To Be Perfectly Honest: One Man’s Year of Almost Living Truthfully Could Change Your Life. No Lie by Phil Callaway

Phil Callaway in To Be Perfectly Honest documents a year of his life and his attempt to avoid lying. The book is a journal of his life for a year, day by day, in his attempt to live entirely truthfully. He records his daily happenings and feelings about the activities of his days. He is “honest” with his readers on his views of faith, relationships and Pac-Man. The journal is a chronicle of a year in which Callaway interacted with Christians and non-Christians, dealt with financial scams, and experienced the death of his mother. At the end of each chapter Callaway presents an honest confession based on his observations for the last month. The book concludes with a discussion guide for use with small groups.

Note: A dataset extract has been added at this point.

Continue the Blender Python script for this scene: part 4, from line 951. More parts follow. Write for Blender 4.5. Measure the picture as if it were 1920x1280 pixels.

When I agreed to review this book, I was looking for something different than what I typically read. I honestly was trying to seek out a humorous book. And Callaway has plenty of amusing stories and observations, though I honestly, okay I’m going to use honest and truth as much as possible in this review, never had a full out belly laugh. Callaway is very truthful with his reader about how situations made him feel and his opinions on what occurred. He does not hide that he would rather be playing and reaching new high scores in Pac-Man instead of reading his Bible, as a good man of God should. He provides us honest impressions of his interactions with other Christians and how we have failed, he is a reformed Pharisee in his own words. So I do believe this is a very transparent reflection of a man of faith and provides us a window to Callaway’s mind a man honestly seeking to follow Jesus. However, I don’t believe it delivers as a summary of an experiment of truth. Callaway does mention his truth project, but he is not always 100% truthful. For example he has an email exchange with Nigerian scammers where he gives the impression that he wishes to participate in the scammers request. He provides an explanation of why this allowable, but he is not 100 percent truthful. Also when reading the summary of the book I was thinking of a text along the lines of A.J. Jacobs The Year of Living Biblically a book where Jacobs documents his own extreme social experiment. That book delivers due to Jacobs’ review of what his year did to him. It’s especially highly engaging since Jacobs is not a man of faith. Basically I was hoping there was a more in-depth explanation of what his experiment meant to him than the five pages provided from a position closer to my own worldview. I could have taken from this text the same lessons and reflections on a Christian life without the addition of a year of living in truth. And that’s my honest take on this book. I wouldn’t lie to you.